◆ **Goal**
Transcribe the material word for word, but without the images.

◆ ◆ ◆

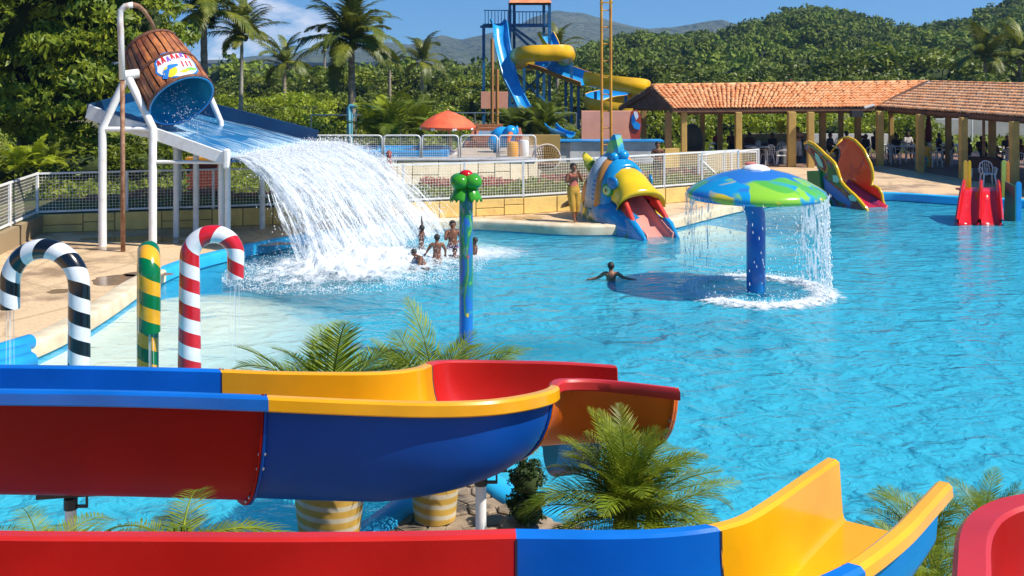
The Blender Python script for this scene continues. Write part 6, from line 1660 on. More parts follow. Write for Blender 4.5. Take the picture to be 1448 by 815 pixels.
for k in range(9):
    px = 686 + k * 4.6
    if px < 722 or True: tpart('baluster', lambda m, px=px: m.bar(T_(px, 36, 60.8), T_(px, 16, 60.8), .045), TBL)
tpart('top_rail', hb(684, 724, 15, 60.8, .06), TBL); tpart('top_rail', hb(724, 777, 17, 60.8, .06), TBL)
for k in range(10): tpart('baluster', lambda m, k=k: m.bar(T_(729 + k * 5, 36, 60.8), T_(729 + k * 5, 18, 60.8), .04), DARK)
# roof of the tower (only its eave shows)
TILE = mat('roof_tile', (.52, .17, .06), .85, (.66, .27, .12), scale=2.5, bump=.3, objrand=.1, detail=8)
tpart('roof', lambda m: m.add([T_(719, 4, 60.4), T_(781, 4, 60.4), T_(781, 4, 64.4), T_(719, 4, 64.4), T_(735, -14, 62), T_(765, -14, 62)] + [T_(719, 1.5, 60.4), T_(781, 1.5, 60.4)], [(0, 1, 5, 4), (1, 2, 5), (2, 3, 4, 5), (3, 0, 4), (0, 3, 2, 1)]), TILE)
tpart('roof_beam', hb(721, 777, 5.5, 60.7, .16), mat('dark_wood', (.08, .03, .02), .7))
# straight slide
def flume(name_body, path, w, h, mt_in, mt_out, parent, bank=None, nseg=9, th=.05, label=None):
    """open half-round channel along path (world points); bank tilts it sideways"""
    pts_ = smooth_line([tuple(p) for p in path], 6); n = len(pts_); inner = []; outer = []
    for i, p in enumerate(pts_):
        t = (pts_[min(i + 1, n - 1)] - pts_[max(i - 1, 0)]).normalized(); s = t.cross(Vector((0, 0, 1))).normalized(); u = s.cross(t)
        b_ = bank(i / (n - 1)) if bank else 0
        s2 = s * math.cos(b_) + u * math.sin(b_); u2 = u * math.cos(b_) - s * math.sin(b_)
        ri = []; ro = []
        for k in range(nseg):
            a = PI * k / (nseg - 1); x = -math.cos(a); z = 1 - math.sin(a) ** .9
            ri.append(p + s2 * (x * w / 2) + u2 * (z * h)); ro.append(p + s2 * (x * (w / 2 + th)) + u2 * (z * h - (th if 0 < k < nseg - 1 else 0)))
        inner.append(ri); outer.append(ro)
    m = MB(); m.grid(inner); a = m.build(name_body, mt_in, parent, smooth=True)
    m = MB(); m.grid(outer); m.grid([[r[0] for r in inner], [r[0] for r in outer]]); m.grid([[r[-1] for r in inner], [r[-1] for r in outer]]); m.grid([inner[0], outer[0]]); m.grid([inner[-1], outer[-1]])
    b = m.build(name_body + '_shell', mt_out, parent, smooth=True, auto=50)
    return a, b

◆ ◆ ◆

◆ **Correct result**
The Blender Python script for this scene continues. Write part 6, from line 1660 on. More parts follow. Write for Blender 4.5. Take the picture to be 1448 by 815 pixels.
for k in range(9):
    px = 686 + k * 4.6
    if px < 722 or True: tpart('baluster', lambda m, px=px: m.bar(T_(px, 36, 60.8), T_(px, 16, 60.8), .045), TBL)
tpart('top_rail', hb(684, 724, 15, 60.8, .06), TBL); tpart('top_rail', hb(724, 777, 17, 60.8, .06), TBL)
for k in range(10): tpart('baluster', lambda m, k=k: m.bar(T_(729 + k * 5, 36, 60.8), T_(729 + k * 5, 18, 60.8), .04), DARK)
# roof of the tower (only its eave shows)
TILE = mat('roof_tile', (.52, .17, .06), .85, (.66, .27, .12), scale=2.5, bump=.3, objrand=.1, detail=8)
tpart('roof', lambda m: m.add([T_(719, 4, 60.4), T_(781, 4, 60.4), T_(781, 4, 64.4), T_(719, 4, 64.4), T_(735, -14, 62), T_(765, -14, 62)] + [T_(719, 1.5, 60.4), T_(781, 1.5, 60.4)], [(0, 1, 5, 4), (1, 2, 5), (2, 3, 4, 5), (3, 0, 4), (0, 3, 2, 1)]), TILE)
tpart('roof_beam', hb(721, 777, 5.5, 60.7, .16), mat('dark_wood', (.08, .03, .02), .7))
# straight slide
def flume(name_body, path, w, h, mt_in, mt_out, parent, bank=None, nseg=9, th=.05, label=None):
    """open half-round channel along path (world points); bank tilts it sideways"""
    pts_ = smooth_line([tuple(p) for p in path], 6); n = len(pts_); inner = []; outer = []
    for i, p in enumerate(pts_):
        t = (pts_[min(i + 1, n - 1)] - pts_[max(i - 1, 0)]).normalized(); s = t.cross(Vector((0, 0, 1))).normalized(); u = s.cross(t)
        b_ = bank(i / (n - 1)) if bank else 0
        s2 = s * math.cos(b_) + u * math.sin(b_); u2 = u * math.cos(b_) - s * math.sin(b_)
        ri = []; ro = []
        for k in range(nseg):
            a = PI * k / (nseg - 1); x = -math.cos(a); z = 1 - math.sin(a) ** .9
            ri.append(p + s2 * (x * w / 2) + u2 * (z * h)); ro.append(p + s2 * (x * (w / 2 + th)) + u2 * (z * h - (th if 0 < k < nseg - 1 else 0)))
        inner.append(ri); outer.append(ro)
    m = MB(); m.grid(inner); a = m.build(name_body, mt_in, parent, smooth=True)
    m = MB(); m.grid(outer); m.grid([[r[0] for r in inner], [r[0] for r in outer]]); m.grid([[r[-1] for r in inner], [r[-1] for r in outer]]); m.grid([inner[0], outer[0]]); m.grid([inner[-1], outer[-1]])
    b = m.build(name_body + '_shell', mt_out, parent, smooth=True, auto=50)
    return a, b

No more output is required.